Just a few weeks after receiving my calling, I had barely gotten my feet wet, Steve began traveling for work. After Moanna and I went to church without Steve for the first time, I wasn’t sure if I could do it again. In addition to the normal Sunday routine of getting dressed, getting to church semi-on-time, bribing Moanna to be good, taking her potty, taking her to nursery, picking her up from nursery, I also had a list of RS responsibilties that I had to take care of. I had to be at church early to make copies of handouts and talks, while Moanna was tearing up the church library. I had to make sure the roster was handed out and updated. I had to collect information at the end of church while Moanna ran down the halls.
At first, I was really frustrated with the situation. I had just been given a huge responsibility on top of everything else I have to accomplish in a week, and My husband, who by the way agreed to help and support me in this calling, was traveling for work everyweekend, leaving me to handle it all on my own. I already work 60+ hours a week, why did my one day off turn into another day of work?

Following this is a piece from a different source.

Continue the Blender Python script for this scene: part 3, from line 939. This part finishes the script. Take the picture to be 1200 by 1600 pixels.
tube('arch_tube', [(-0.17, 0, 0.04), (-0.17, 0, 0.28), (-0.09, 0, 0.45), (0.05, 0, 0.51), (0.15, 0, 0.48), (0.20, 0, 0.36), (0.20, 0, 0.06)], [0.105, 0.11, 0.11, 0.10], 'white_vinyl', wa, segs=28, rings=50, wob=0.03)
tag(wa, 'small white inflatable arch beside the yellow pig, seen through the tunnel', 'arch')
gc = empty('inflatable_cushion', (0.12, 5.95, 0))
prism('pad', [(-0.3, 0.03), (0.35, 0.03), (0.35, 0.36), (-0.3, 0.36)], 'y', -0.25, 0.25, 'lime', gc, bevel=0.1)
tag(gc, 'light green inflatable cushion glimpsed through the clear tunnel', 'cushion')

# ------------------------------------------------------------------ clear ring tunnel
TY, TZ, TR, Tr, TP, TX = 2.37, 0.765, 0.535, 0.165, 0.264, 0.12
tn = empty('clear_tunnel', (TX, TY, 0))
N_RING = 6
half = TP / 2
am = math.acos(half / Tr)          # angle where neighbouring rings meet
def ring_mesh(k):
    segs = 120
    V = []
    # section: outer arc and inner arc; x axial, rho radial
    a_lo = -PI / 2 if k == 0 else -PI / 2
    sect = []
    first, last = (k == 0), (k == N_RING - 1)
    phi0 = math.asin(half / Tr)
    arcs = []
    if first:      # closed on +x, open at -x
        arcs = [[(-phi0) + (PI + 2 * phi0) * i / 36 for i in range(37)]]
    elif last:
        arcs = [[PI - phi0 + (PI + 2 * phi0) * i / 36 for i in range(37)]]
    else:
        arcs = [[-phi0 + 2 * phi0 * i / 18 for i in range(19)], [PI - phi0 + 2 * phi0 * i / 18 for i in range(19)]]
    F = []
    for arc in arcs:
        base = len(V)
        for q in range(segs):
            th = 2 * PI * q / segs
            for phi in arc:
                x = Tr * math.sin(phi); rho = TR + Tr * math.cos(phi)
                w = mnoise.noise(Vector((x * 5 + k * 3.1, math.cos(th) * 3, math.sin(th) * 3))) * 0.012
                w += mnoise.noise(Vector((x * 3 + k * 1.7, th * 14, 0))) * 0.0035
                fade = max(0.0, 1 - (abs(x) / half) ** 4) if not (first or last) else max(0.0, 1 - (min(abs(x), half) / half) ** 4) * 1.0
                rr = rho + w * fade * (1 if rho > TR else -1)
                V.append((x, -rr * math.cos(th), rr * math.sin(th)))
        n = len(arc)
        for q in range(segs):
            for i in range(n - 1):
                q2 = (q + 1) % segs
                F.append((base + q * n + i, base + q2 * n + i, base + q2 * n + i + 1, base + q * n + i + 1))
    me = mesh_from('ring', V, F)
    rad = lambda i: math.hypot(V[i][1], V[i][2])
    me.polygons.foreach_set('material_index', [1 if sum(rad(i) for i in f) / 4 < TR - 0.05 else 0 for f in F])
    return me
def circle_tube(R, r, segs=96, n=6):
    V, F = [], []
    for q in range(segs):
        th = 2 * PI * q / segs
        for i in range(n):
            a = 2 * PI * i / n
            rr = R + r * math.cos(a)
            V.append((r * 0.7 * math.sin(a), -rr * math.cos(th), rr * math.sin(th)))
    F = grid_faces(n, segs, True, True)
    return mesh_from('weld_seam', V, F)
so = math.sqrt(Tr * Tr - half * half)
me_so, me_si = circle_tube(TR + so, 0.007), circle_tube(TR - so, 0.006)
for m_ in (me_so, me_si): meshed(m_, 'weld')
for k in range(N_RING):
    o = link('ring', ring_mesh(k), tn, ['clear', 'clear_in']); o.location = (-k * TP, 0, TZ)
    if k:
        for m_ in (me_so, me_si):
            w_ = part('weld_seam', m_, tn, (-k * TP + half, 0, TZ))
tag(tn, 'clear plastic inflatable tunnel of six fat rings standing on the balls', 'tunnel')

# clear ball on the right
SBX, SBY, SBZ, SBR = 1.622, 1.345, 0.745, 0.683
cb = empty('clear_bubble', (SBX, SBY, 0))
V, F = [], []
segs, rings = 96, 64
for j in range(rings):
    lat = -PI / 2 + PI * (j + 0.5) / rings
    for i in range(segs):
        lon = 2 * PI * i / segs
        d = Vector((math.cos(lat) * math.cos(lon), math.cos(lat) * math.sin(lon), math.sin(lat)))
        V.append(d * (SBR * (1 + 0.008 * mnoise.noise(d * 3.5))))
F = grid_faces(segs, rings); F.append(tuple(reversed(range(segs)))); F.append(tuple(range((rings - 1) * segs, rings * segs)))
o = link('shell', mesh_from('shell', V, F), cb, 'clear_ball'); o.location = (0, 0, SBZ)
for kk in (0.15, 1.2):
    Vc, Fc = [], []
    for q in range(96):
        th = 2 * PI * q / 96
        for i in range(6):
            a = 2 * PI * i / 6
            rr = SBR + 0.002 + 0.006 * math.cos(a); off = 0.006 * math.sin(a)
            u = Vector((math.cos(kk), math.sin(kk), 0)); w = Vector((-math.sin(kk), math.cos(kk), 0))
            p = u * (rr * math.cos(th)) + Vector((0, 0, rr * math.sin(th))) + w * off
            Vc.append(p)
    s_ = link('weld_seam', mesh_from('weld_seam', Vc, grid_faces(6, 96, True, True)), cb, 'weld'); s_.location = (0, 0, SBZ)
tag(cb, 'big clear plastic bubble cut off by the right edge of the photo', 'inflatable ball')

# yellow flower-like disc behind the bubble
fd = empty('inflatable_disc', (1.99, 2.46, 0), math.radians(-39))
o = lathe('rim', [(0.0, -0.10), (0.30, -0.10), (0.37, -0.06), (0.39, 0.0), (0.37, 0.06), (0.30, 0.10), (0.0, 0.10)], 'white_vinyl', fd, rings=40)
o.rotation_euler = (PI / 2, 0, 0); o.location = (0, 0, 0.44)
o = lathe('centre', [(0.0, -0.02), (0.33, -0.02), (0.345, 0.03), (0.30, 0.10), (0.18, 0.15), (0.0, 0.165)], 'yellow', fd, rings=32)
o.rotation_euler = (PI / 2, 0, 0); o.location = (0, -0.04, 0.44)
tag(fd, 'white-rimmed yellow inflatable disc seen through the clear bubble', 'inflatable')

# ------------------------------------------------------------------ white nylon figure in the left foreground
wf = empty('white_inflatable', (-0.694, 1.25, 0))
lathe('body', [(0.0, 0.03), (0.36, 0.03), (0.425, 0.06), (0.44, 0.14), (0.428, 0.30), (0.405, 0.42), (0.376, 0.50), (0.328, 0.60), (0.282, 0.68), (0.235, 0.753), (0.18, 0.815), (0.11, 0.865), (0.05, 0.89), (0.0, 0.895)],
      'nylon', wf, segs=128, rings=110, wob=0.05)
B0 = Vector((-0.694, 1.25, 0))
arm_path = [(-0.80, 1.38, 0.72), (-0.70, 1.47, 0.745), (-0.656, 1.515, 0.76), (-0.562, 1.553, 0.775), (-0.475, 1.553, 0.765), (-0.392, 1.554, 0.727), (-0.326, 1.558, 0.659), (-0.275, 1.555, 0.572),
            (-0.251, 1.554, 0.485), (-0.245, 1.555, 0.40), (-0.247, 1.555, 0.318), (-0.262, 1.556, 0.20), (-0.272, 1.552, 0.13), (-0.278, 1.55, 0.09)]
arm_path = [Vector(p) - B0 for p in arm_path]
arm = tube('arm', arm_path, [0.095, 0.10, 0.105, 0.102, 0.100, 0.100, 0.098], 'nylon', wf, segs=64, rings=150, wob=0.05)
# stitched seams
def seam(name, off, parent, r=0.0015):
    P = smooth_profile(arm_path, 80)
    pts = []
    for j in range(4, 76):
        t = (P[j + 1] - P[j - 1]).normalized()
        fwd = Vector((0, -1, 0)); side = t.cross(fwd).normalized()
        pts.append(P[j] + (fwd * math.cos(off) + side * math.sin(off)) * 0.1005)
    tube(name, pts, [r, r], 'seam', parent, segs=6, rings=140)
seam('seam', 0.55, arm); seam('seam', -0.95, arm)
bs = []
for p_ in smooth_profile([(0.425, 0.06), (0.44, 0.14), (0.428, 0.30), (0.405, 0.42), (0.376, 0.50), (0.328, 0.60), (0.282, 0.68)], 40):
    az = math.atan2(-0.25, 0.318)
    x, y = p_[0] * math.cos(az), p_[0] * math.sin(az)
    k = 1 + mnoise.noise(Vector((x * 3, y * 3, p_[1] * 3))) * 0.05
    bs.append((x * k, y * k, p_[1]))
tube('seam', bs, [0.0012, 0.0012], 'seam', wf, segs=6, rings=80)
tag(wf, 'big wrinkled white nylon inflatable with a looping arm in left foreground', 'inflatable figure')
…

I spent week after week on the verge of tears setting in the church peu because I felt like I was failing at everything. I couldn’t keep my child in line during church, I wasn’t doing my calling justice, and I was so exhausted that it was hard for me to feel the Spirit. After several months of the circus act that had become my Sunday, I finally realized why God called me to be the RS secretary. If my calling didn’t require me to attend church every Sunday (a once a month teaching calling wouldn’t have been enough), I probably wouldn’t have gone to church.
The Lord knew that it would be really hard on me for Steve to be out of town, especially on Sundays. On Sundays, it would be so much easier for me to stay home and rest, catch up on house work, forgo the fight to get Mo in a dress, to get dressed myself. If I didn’t “have” to go to church, if people were not depending on me to be there every Sunday, I would be skipping church on a regular basis. I am extremely grateful for my church calling, and thankful that it has kept Moanna and I in the routine of going to church while Steve is on the road.